### THE REQUEST
Spot every line with the word "part" and return it.

* Start *

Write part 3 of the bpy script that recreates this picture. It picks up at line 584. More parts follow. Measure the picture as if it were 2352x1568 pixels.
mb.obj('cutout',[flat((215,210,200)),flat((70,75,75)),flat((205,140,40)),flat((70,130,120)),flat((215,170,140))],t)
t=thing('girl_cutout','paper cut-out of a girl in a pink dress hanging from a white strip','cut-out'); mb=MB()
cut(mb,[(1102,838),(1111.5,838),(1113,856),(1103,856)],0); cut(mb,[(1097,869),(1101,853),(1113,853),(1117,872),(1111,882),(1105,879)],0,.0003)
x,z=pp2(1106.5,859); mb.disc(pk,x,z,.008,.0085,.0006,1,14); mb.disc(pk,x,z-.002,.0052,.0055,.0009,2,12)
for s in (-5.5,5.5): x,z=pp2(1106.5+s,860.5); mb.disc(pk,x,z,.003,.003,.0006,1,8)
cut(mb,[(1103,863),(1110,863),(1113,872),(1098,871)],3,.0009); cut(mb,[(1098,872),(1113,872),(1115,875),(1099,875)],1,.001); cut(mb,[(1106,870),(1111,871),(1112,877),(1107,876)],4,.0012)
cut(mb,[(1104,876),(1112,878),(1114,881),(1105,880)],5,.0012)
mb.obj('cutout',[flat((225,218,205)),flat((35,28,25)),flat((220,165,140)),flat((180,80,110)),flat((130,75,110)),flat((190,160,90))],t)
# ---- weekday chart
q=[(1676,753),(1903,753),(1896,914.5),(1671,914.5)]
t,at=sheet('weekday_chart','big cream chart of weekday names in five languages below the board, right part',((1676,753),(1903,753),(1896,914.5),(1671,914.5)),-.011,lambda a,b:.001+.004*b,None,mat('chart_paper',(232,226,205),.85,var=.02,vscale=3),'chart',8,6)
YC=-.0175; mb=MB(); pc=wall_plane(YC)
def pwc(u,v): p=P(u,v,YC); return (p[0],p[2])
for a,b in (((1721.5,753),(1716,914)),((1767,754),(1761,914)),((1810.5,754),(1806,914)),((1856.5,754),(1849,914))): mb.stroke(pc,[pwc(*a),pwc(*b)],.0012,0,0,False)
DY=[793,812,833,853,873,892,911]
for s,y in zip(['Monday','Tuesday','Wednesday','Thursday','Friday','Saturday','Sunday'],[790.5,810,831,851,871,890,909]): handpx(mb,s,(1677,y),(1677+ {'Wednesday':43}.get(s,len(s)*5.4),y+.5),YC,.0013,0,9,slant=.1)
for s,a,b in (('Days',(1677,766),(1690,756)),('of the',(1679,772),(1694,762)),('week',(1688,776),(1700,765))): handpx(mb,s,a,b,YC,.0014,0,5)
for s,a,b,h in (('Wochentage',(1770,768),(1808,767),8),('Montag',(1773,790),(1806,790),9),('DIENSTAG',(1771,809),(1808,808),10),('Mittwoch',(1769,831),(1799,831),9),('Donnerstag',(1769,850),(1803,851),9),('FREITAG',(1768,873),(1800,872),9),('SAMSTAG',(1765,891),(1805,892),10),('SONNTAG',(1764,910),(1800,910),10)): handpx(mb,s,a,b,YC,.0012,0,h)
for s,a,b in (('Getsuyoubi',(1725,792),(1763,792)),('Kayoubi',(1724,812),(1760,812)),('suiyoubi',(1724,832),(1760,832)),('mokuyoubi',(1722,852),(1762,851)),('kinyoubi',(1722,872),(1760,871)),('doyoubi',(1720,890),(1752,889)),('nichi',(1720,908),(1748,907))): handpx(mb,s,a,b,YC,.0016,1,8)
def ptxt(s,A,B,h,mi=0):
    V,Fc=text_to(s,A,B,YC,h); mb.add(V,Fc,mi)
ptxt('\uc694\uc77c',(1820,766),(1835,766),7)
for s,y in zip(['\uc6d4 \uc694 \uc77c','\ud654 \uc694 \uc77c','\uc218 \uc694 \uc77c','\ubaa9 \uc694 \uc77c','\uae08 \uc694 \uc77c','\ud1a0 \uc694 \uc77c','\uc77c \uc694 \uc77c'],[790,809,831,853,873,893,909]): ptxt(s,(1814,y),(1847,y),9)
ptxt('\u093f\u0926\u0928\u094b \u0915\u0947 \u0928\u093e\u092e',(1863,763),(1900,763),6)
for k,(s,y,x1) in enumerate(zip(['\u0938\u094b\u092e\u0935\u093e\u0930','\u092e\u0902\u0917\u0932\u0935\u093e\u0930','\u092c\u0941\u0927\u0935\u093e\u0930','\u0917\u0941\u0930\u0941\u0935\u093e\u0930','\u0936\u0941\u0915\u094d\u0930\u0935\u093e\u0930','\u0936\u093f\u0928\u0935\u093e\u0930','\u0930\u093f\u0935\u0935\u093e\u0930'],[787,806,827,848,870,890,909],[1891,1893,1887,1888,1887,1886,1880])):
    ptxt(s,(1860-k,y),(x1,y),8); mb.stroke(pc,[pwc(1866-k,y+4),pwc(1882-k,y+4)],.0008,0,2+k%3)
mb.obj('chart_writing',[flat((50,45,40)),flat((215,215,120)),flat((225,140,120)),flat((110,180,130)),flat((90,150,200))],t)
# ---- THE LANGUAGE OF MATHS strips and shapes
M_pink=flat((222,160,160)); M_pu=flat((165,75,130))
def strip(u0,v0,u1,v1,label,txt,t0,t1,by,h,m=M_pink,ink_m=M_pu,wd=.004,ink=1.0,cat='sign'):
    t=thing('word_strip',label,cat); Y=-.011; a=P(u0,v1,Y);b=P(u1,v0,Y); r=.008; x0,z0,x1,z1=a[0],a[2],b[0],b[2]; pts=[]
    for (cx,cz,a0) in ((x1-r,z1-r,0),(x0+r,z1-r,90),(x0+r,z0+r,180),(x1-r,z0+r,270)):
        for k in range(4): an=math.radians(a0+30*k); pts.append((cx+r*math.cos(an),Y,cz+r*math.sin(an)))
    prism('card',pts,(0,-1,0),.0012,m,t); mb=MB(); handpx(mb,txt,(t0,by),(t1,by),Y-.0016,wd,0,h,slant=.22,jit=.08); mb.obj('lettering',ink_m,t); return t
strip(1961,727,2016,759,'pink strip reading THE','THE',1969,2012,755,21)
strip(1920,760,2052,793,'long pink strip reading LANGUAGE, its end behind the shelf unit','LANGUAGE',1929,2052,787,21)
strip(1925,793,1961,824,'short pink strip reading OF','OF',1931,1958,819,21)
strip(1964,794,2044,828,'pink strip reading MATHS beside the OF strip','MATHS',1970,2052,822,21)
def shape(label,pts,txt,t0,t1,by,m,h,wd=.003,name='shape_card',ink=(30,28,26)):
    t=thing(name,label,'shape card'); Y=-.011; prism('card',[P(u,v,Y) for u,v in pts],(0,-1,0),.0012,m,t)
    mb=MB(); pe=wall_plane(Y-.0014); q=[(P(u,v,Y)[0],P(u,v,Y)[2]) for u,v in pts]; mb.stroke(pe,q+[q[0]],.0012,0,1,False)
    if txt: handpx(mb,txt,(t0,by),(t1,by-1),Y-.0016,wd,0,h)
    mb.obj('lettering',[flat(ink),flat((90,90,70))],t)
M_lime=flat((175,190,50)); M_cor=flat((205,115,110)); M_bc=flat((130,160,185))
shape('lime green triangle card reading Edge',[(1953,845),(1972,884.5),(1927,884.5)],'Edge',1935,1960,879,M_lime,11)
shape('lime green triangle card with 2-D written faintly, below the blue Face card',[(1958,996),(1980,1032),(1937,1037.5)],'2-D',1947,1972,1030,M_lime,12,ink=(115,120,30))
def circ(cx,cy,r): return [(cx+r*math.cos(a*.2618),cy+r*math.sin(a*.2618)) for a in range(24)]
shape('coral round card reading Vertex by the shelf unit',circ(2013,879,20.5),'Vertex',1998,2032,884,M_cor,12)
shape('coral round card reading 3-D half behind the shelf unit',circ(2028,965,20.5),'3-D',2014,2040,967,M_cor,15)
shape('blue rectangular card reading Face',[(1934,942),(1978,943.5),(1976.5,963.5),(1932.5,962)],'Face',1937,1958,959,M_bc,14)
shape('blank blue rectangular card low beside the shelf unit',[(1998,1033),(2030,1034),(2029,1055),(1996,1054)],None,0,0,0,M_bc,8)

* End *

### RESULT OF THIS EXERCISE
Write part 3 of the bpy script that recreates this picture. It picks up at line 584. More parts follow. Measure the picture as if it were 2352x1568 pixels.
t,at=sheet('weekday_chart','big cream chart of weekday names in five languages below the board, right part',((1676,753),(1903,753),(1896,914.5),(1671,914.5)),-.011,lambda a,b:.001+.004*b,None,mat('chart_paper',(232,226,205),.85,var=.02,vscale=3),'chart',8,6)